Fortunately, the dogs started falling back as we moved out of their territory. By that time, Beauty had decided they were not going to have her for lunch and I could feel her starting to respond to my restraint. I breathed a sigh of relief as I was able to calm her and come down to an easy gait.

Judy, who had been following at some distance in a car, pulled up, so we stopped to put the bride back together. Much to my amazement, she was looking lovely in no time and had stood the ordeal like a true princess. As the excitement started, I had jerked my western hat down hard over my forehead and it had stayed on all the way. All in all, we had come through fine. We proceeded happily and a little more gracefully on to our destination.
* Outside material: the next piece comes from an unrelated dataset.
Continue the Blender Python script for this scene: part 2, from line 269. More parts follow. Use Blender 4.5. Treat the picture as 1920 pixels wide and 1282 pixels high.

As we arrived at the church, a soldierly-like row of white tuxedoed men were waiting to received us and help "Cinderella" out of her coach. When Joan's father lifted her down and took her arm, I felt greatly relieved and said, "Jim my boy, from here on it's your responsibility." So he led her down the aisle to a little different beat of music than the hoof beats of the frightened and running horse that Joan and I had experienced. I tied my horse behind the church while the strains of Mendelssohn's Wedding March sounded softly on the air. Then I joined the wedding party.
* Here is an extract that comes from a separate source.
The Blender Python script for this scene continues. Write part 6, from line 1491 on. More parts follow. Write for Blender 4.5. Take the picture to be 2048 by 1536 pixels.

At the reception, as I was basking in the first feeling of relaxation and enjoying my second cup of coffee, a number of guests remarked to me, "What a smooth entry you made with your horse and carriage!"

I just smiled and said nothing, thinking, little do they know of the excitement we encountered along the way.

My lifelong love affair with horsemanship, aided by my little mare Beauty, had paid good dividends again in excitement, pleasures and memories. The camera of the photographer and those of the guests were clicking all around; all were happy and that moment was forever ours.